Under Tennessee Code Annotated section 40-35-115, a trial court may in its discretion impose consecutive sentencing when it finds any one of a number of criteria to exist by a preponderance of the evidence, including that "[t]he defendant is a dangerous offender whose behavior indicates little or no regard for human life, and no hesitation about committing a crime in which the risk to human life is high." Tenn. Code Ann. § 40-35-115(b)(4) (2003). When a trial court bases consecutive sentencing upon its classification of the defendant as a dangerous offender, it is required to make further findings that the aggregate length of the defendant's sentence reasonably relates to the severity of his offenses and is necessary to protect the public from further criminal conduct of the defendant. State v. Lane, 3 S.W.3d 456, 460-61 (Tenn. 1999); State v. Wilkerson, 905 S.W.2d 933, 937-38 (Tenn. 1995).
The trial court made the following findings when determining that consecutive sentences were warranted in this case:
And the Court finds that the defendant, of course, has committed these numerous robberies and not only that, indicating because of the age of the victim and that he took advantage of them, and of course, that was part of the enhancement factors, but that he went out and committed a series of robberies on separate dates. It was just a dangerous, dangerous type of situation.
Of course, obviously, the offenses themselves were offenses of violence with the use of guns and that I think that there would be a necessity to protect society from the defendant at this point.
The Court finds, based on all of the criteria that the Court feels — the two that would be appropriate situation here is that the cases in indictment number 03-05194 and 03-05190, run those concurrent. And the cases in 03-05192 will run concurrent with each other, but consecutive to the other two indictments for an effective sentence of eighteen years and a fine of four-thousand dollars.

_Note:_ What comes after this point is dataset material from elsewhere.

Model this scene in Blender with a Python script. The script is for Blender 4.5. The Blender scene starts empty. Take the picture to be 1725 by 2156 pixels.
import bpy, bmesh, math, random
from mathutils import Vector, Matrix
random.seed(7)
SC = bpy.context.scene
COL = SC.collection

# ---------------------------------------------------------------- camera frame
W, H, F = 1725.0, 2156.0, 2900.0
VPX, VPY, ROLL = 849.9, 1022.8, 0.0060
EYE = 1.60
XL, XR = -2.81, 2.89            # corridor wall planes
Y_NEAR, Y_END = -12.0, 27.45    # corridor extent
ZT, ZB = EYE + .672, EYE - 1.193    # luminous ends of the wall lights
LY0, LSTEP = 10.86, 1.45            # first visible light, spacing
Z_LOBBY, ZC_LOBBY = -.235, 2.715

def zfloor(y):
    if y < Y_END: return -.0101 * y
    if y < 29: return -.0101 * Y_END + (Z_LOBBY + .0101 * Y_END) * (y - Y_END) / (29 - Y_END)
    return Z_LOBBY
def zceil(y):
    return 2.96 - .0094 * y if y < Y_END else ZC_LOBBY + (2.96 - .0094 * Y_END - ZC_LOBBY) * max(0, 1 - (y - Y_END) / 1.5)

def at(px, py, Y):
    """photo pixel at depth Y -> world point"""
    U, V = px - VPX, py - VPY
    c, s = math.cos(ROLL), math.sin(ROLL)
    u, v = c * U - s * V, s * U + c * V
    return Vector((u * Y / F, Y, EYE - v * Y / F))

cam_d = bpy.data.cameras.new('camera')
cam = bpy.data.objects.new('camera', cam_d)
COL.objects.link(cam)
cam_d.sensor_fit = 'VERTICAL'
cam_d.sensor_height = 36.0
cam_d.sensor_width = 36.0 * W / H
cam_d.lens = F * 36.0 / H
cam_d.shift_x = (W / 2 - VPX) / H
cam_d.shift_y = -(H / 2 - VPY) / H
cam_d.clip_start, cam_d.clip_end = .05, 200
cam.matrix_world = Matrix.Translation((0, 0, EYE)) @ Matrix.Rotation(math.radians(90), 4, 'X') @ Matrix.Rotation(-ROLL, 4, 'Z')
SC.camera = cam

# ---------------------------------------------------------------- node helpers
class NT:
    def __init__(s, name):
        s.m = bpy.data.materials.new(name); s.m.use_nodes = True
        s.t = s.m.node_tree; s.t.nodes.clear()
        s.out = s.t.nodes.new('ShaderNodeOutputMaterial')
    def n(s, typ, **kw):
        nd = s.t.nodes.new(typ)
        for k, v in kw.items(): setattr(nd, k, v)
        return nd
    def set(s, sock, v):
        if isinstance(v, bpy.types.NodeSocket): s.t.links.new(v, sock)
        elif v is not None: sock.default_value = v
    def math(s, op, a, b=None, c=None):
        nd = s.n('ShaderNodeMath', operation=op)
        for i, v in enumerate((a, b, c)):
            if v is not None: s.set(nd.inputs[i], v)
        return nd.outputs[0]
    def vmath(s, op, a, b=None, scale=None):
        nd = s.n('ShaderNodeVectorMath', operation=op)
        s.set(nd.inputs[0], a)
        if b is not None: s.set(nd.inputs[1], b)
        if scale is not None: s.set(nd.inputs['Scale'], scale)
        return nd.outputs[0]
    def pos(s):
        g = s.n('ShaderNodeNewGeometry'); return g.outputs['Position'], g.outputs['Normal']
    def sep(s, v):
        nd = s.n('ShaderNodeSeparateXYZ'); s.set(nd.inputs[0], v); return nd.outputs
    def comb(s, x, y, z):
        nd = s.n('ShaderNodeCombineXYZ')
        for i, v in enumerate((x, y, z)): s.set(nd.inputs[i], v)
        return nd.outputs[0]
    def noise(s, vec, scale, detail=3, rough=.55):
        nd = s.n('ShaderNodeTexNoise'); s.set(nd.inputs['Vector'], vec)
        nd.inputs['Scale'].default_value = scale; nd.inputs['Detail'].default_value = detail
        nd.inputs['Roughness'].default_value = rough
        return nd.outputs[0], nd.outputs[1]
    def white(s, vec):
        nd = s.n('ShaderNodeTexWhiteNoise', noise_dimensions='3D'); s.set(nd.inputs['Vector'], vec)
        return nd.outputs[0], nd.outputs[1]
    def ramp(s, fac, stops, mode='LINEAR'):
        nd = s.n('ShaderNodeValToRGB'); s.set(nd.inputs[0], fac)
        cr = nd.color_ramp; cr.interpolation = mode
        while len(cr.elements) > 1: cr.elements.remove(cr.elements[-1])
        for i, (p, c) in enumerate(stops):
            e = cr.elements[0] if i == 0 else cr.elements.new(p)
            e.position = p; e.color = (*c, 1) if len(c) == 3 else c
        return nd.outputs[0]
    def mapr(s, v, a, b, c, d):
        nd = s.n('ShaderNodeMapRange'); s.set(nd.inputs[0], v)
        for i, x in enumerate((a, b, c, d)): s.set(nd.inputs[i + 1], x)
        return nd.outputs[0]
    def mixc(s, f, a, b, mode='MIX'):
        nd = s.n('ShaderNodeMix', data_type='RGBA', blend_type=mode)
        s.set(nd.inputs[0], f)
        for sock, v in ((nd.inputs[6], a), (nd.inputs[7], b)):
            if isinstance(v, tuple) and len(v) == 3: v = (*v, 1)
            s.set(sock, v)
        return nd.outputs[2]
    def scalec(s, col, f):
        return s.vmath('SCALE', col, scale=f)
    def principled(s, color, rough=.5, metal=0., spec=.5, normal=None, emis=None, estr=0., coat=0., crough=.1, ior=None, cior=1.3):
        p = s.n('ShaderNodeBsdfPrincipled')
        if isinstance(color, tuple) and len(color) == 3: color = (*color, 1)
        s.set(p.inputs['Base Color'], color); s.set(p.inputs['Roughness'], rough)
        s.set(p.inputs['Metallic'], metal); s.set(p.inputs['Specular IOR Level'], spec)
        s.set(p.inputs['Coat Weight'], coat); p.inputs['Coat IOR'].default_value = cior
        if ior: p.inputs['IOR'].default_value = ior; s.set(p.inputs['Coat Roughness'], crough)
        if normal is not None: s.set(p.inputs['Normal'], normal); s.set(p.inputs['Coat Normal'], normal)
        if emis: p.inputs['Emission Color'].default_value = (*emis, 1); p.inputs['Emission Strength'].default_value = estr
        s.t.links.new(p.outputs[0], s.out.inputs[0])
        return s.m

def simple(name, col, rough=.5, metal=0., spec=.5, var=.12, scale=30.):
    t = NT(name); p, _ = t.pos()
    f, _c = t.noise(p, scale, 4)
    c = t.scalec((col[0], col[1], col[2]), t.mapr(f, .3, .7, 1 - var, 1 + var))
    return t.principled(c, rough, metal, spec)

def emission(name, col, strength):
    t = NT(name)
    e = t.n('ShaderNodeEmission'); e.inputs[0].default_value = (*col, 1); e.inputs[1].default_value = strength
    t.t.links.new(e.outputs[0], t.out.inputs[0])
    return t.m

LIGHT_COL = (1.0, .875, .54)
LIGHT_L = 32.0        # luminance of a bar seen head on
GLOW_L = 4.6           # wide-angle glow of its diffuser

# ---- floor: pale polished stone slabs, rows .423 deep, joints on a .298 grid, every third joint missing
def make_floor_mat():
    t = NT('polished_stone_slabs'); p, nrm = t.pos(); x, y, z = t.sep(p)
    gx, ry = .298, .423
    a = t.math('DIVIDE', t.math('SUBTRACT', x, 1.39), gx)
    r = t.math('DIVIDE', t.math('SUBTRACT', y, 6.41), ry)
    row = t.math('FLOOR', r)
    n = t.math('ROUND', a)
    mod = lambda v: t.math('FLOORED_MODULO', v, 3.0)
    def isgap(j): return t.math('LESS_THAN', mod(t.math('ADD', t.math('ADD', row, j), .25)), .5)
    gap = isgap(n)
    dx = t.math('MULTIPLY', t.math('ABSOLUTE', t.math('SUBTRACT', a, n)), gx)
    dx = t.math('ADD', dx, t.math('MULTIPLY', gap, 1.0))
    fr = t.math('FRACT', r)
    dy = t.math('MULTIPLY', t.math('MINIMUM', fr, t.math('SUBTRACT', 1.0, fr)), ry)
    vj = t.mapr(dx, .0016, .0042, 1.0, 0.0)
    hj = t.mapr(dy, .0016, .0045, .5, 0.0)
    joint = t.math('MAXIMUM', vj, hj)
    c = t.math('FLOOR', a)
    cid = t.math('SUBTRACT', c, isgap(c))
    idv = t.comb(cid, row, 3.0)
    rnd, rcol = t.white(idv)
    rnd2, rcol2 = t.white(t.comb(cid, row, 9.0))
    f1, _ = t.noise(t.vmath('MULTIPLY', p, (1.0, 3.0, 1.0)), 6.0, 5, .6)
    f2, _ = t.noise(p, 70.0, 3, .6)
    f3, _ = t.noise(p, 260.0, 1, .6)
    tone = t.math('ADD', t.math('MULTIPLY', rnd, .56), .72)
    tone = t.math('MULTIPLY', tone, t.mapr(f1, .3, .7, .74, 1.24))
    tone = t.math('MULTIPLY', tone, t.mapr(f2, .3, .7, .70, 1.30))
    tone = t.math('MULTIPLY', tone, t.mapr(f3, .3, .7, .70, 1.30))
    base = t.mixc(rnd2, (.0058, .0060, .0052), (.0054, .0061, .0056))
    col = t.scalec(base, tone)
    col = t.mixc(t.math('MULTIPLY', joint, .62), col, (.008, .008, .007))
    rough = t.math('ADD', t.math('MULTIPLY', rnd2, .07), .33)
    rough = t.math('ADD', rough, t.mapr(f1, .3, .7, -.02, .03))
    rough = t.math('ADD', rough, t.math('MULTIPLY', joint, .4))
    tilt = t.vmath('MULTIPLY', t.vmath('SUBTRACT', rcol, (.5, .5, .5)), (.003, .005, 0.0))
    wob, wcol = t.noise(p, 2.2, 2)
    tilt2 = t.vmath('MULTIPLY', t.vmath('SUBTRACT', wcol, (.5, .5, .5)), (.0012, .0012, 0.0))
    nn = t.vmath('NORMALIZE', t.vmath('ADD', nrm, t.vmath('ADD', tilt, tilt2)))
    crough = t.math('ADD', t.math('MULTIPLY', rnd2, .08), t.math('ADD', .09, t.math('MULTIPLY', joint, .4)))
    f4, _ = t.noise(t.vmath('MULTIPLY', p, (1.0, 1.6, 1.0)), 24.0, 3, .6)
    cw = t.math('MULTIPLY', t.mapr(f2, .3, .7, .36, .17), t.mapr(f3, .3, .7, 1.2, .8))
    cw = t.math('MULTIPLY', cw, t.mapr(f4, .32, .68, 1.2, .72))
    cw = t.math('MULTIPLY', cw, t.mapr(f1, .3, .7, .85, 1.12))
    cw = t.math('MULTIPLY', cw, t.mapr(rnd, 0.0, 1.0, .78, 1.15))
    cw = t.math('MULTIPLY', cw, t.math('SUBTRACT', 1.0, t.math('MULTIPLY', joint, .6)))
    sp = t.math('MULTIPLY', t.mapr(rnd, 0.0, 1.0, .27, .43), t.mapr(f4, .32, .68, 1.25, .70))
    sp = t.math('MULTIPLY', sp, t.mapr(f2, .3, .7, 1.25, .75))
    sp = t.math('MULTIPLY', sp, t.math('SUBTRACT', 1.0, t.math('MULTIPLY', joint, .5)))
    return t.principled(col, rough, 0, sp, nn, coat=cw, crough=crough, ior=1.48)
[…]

Although the trial court could have been more explicit in its wording, the record reveals it made sufficient findings that the defendant's eighteen-year sentence was reasonably related to the severity of his offenses and was necessary to protect society from his further criminal behavior. Furthermore, the record supports the trial court's classification of the defendant as a dangerous offender based on the facts and circumstances surrounding the offenses. The proof established that the defendant targeted vulnerable, elderly victims in the driveways or carports of their own homes during daylight hours, brandished a semi-automatic weapon, and threatened to shoot the victims if they did not comply with his demands. The proof further established that the last victim's attempt to protect his wife by preventing the robber's entry into his home resulted in his struggling with the robber for possession of the gun and his sustaining a broken nose from a kick in the face by the robber's accomplice. We conclude, therefore, that the trial court did not err in ordering consecutive sentencing.
CONCLUSION
Based on the foregoing authorities and reasoning, we affirm the sentences imposed by the trial court.